Był rok 1960. UB przyszło nagle. Wyrzucili wszystkich z baraku w Katowicach, w którym mieszkały dziewczęta współpracujące z ks. Franciszkiem Blachnickim i w którym mieściła się Krucjata Wstrzemięźliwości. Zabrali dokumenty, powielacze, zaplombowali wejście do budynku. Działania zwykłego księdza, który namawiał ludzi do abstynencji od alkoholu, okazały się na tyle skuteczne, że władza się wystraszyła. Żeby uniemożliwić dalsze działanie księdza szaleńca, jak o nim mówiono, trzeba było go aresztować. W marcu 1961 roku ks. Franciszek trafia do tego samego więzienia, w którym podczas II wojny czekał na wyrok śmierci zasądzony mu przez Niemców.
Zwolniony, jak sam mówił, cudem Boskim, w lipcu pojechał na Jasną Górę, by podziękować za swoje uwolnienie. To tam przyszła mu do głowy myśl, że skoro w Katowicach nie może dalej działać, to może biskup pozwoliłby mu pojechać na studia do Lublina. Biskup pozwolił i w 1961 roku ks. Franciszek znalazł się na KUL.
Zawsze jest jakieś wyjście
– To był dla nas wszystkich czas bardzo niepewny. Nie wiedzieliśmy, co się stanie. Od kilku lat współpracowałyśmy z ks. Blachnickim, nazywając go ojcem, tworząc wspólnotę, która nie miała jednak jeszcze sformalizowanych ram instytutu świeckiego. Chciałyśmy dalej służyć Panu Bogu, tylko chwilowo nie wiedziałyśmy jak – wspomina Zuzanna Podlewska, zwana Zenią, jedna z pierwszych współpracownic ks. Franciszka. Ojciec jednak nigdy nie popadał w zniechęcenie czy rezygnację. Zamknięto miejsce w Katowicach, więc trzeba zaleźć nowe.
– Kiedy zaczął studia w Lublinie, poprosił siostry z Krakowa, które prowadziły międzyzakonne studium katechetyczne, by nas przyjęły. Tak się stało. Zostałyśmy fikcyjnie wciągnięte na listę kandydatek do zgromadzenia i zaczęłyśmy studiować – wspomina Zenia. W tym czasie ojciec wydeptywał swoje pierwsze ścieżki w Lublinie. Zrobił licencjat, potem doktorat, został asystentem na KUL. Lublin więc przestał być miejscem tymczasowym. Było jasne, że kiedy jego współpracownice skończą swoje studia, przyjeżdżają do Lublina i tu zaczynają znowu wspólnie działać. Tak się stało.

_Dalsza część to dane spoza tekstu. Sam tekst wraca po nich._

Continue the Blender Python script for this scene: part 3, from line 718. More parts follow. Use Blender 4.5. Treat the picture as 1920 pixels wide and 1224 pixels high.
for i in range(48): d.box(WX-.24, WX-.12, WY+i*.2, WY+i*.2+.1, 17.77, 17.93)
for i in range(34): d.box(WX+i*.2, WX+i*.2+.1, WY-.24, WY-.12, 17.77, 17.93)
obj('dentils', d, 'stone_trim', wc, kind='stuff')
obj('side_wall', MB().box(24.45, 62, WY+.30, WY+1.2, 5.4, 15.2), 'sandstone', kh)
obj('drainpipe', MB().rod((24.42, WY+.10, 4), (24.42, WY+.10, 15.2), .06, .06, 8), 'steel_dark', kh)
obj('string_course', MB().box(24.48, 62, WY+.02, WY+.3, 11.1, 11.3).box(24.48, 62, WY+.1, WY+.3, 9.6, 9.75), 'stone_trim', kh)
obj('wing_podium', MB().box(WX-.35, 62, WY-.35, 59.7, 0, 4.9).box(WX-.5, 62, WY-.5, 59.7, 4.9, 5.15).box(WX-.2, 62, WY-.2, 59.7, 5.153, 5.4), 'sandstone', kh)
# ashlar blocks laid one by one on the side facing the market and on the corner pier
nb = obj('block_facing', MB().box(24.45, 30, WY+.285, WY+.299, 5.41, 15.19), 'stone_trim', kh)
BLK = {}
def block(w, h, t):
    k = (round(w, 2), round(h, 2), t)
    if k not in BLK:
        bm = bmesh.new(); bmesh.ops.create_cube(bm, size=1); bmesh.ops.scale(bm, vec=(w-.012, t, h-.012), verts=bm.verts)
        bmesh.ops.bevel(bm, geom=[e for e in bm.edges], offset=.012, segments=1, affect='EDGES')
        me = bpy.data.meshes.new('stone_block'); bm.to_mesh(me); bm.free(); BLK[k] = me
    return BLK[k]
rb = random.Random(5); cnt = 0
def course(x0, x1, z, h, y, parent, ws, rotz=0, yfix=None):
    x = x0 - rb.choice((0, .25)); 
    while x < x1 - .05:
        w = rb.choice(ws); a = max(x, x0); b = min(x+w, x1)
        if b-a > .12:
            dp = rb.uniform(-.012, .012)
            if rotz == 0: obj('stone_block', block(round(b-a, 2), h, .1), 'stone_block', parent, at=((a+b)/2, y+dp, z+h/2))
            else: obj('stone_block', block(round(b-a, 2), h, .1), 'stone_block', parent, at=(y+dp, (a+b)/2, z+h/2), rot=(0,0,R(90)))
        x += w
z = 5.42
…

– Wtedy ojciec mieszkał na Podwalu, u ks. Brzozowskiego przy kościele św. Wojciecha. Dla nas też znalazło się tam miejsce. Jako że byłyśmy świeżo upieczonymi katechetkami, szybko także znalazła się dla nas praca w katechezie. Zaczęłyśmy uczyć religii i prowadzić spotkania dla młodzieży. Jedna z nas, Gizela, zaczęła studia muzykologiczne na KUL i wkrótce została organistką w kościele akademickim, gdzie pracowała przez wiele lat – wspomina pani Zenia.
Wiosna w kościele
W kościele był to czas Soboru Watykańskiego II i wielkich zmian związanych z liturgią. Ks. Blachnicki był zafascynowany tym, co sobór wprowadzał. Chciał jak najszybciej przekładać to na język praktyczny. Gromadzili się wokół niego inni kapłani, z którymi dyskutował i próbował działać. To on jako jeden z pierwszych wprowadzał w Lublinie liturgię posoborową w kościele akademickim KUL. – To było jak wiosna, czuliśmy wszyscy, że zaczyna się coś wielkiego i wspaniałego, żyliśmy entuzjazmem i chcieliśmy wszystkim dookoła mówić o Panu Bogu, o tym, że nas kocha, że ma dla każdego wspaniały plan – wspomina Zuzanna Podlewska. Ludzi to pociągało.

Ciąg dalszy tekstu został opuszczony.